Slovenian Banks Appeal against Controversial Zagreb Ruling
"Appeals by LB and NLB have been filed on time with the Municipal Court in Zagreb; the two-week period in which appeal is possible expires today", Rok Srakar of the Slovenian Embassy in Zagreb told the STA on Wednesday.
According to his information no new hearings are scheduled at the Zagreb court in the remaining 25 lawsuits against Slovenian banks in connection to the foreign currency savings deposits.
The court ordered LB and NLB on 21 January to compensate Croatia's Zagrebačka banka and PBZ bank for roughly EUR 27m worth of deposits that Croatian citizens transferred to Croatia's public debt in the early 1990s.
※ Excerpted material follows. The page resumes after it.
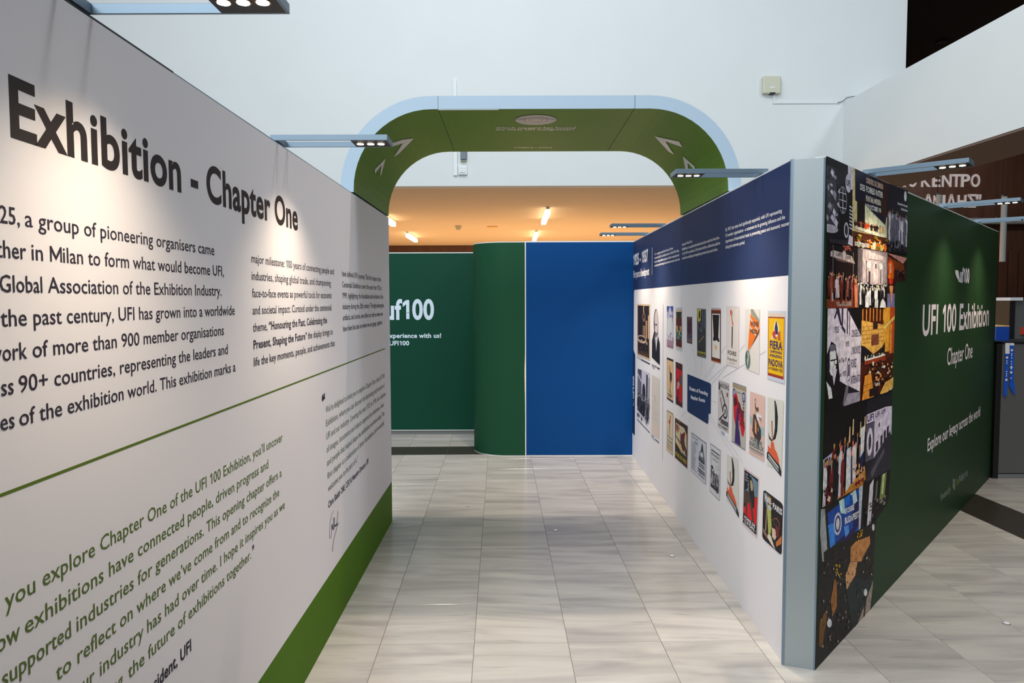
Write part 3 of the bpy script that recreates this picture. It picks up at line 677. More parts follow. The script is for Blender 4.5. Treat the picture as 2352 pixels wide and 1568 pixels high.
def d_q1(s):
    s.rect(0, 0, 1, 1, (40, 34, 36)); s.rect(.05, .05, 1, .955, (216, 180, 138)); s.poly([(.36, .17), (.42, .17), (.42, .3), (.36, .3)], (120, 70, 50)); s.poly([(.5, .2), (.54, .2), (.54, .32), (.5, .32)], (60, 44, 36))
    s.poly([(.36, .3), (.8, .33), (.8, .42), (.72, .58), (.58, .5), (.56, .75), (.5, .75), (.46, .34)], (38, 34, 30)); s.poly([(.3, .73), (.6, .74), (.74, .8), (.7, .84), (.4, .8)], (130, 136, 98))
    s.rect(.15, .845, .85, .868, (44, 38, 32)); s.rect(.3, .88, .74, .9, (60, 50, 42)); s.rect(.15, .905, .85, .915, (90, 74, 60))
poster([C8(541, 1058), C8(628, 1092), C9(626, 148), C9(541, 90)], 'tan poster with a black figure holding a sword', d_q1)
def d_q2(s):
    s.rect(0, 0, 1, 1, (70, 28, 26)); s.poly([(.1, .14), (.93, .16), (.93, .9), (.4, .88), (.4, .62), (.28, .62), (.28, .82), (.1, .8)], (196, 22, 30))
    s.poly([(.55, .32), (.72, .24), (.92, .3), (.92, .48), (.6, .5), (.5, .45)], (100, 72, 62)); s.poly([(.3, .45), (.55, .44), (.62, .5), (.4, .62), (.22, .66)], (164, 154, 148)); s.poly([(.2, .4), (.35, .36), (.4, .44), (.22, .48)], (52, 26, 24))
    s.line(.7, .28, .74, .46, .03, (60, 40, 36)); s.line(.8, .28, .8, .46, .03, (140, 116, 100)); s.poly([(.25, .62), (.42, .62), (.46, .9), (.3, .88)], (58, 26, 26))
    for v in (.66, .72, .78, .83): s.rect(.52, v, .84, v + .012, (140, 18, 26))
poster([C8(659, 1117), C8(750, 1155), C9(750, 213), C9(659, 158)], 'red and dark brown poster beside the tan one', d_q2)
def d_q3(s):
    s.rect(0, 0, 1, 1, (150, 126, 84)); s.rect(.06, .03, .94, .98, (206, 190, 164)); s.poly([(.48, .08), (.64, .1), (.56, .32), (.5, .55), (.46, .3)], (170, 96, 70)); s.ell(.4, .26, .1, .05, (180, 52, 34)); s.line(.52, .3, .52, .58, .06, (96, 80, 60)); s.line(.45, .35, .15, .6, .04, (170, 150, 120))
    s.text('FOIRE DE', .14, .9, .66, .05, (90, 94, 84), .05); s.text('Marseille', .14, .9, .75, .05, (70, 84, 80), .05)
    for v in (.79, .83, .87, .91): s.rect(.1, v, .9, v + .018, (134, 112, 84))
poster(c9((541, 238), (627, 293), (620, 858), (537, 775)), 'small brown-beige poster low on the wall', d_q3)
def d_q4(s):
    s.rect(-.03, -.02, 1.03, 1.02, (206, 178, 172)); s.rect(0, 0, 1, 1, (44, 26, 24)); s.text('XVe FOIRE', .12, .4, .055, .025, (150, 130, 40), .05); s.poly([(.08, .1), (.75, .1), (.93, .22), (.95, .6), (.9, .75), (.35, .68), (.05, .6)], (196, 184, 150))
    s.poly([(.06, .12), (.34, .12), (.4, .2), (.22, .34), (.06, .3)], (176, 112, 96)); s.ell(.17, .2, .05, .07, (90, 56, 70)); s.poly([(.05, .42), (.5, .5), (.45, .56), (.05, .46)], (110, 84, 72)); s.poly([(.06, .52), (.45, .56), (.62, .66), (.6, .75), (.1, .6)], (200, 180, 120))
    s.poly([(.45, .26), (.52, .3), (.62, .26), (.78, .18), (.84, .22), (.76, .38), (.82, .5), (.95, .58), (.97, .75), (.62, .66), (.46, .52)], (84, 34, 32)); s.poly([(.76, .2), (.84, .2), (.8, .34), (.74, .34)], (190, 40, 34))
    s.specks(14, .4, .8, .64, .76, .05, .03, [(196, 190, 160), (70, 84, 66), (190, 180, 140)]); s.text('FOIRE DE PARIS', .05, .95, .92, .09, (176, 156, 34), .06)
poster(c9((652, 348), (822, 463), (815, 1030), (650, 880)), 'dark poster with red horse rider and yellow lettering', d_q4)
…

The two Croatian banks sued the Slovenian ones on behalf of the Croatian government, which paid out the deposits through the two banks.
The ruling in the two cases was the first since the two countries signed a memorandum of understanding in Mokrice in March 2013 in which Croatia committed to stay all proceedings against LB and NLB over the deposits until a resolution is reached as part of talks on succession to the former Yugoslavia.
Slovenia meanwhile pledged in the memorandum to open the way to ratification of Croatia's EU Accession Treaty in the Slovenian parliament. Croatia joined the EU in July 2013.
Slovenia has always argued that each country that emerged from the former federation guarantee for the savings deposits on its own territory, like Slovenia did in case of subsidiaries of banks from other parts of Yugoslavia.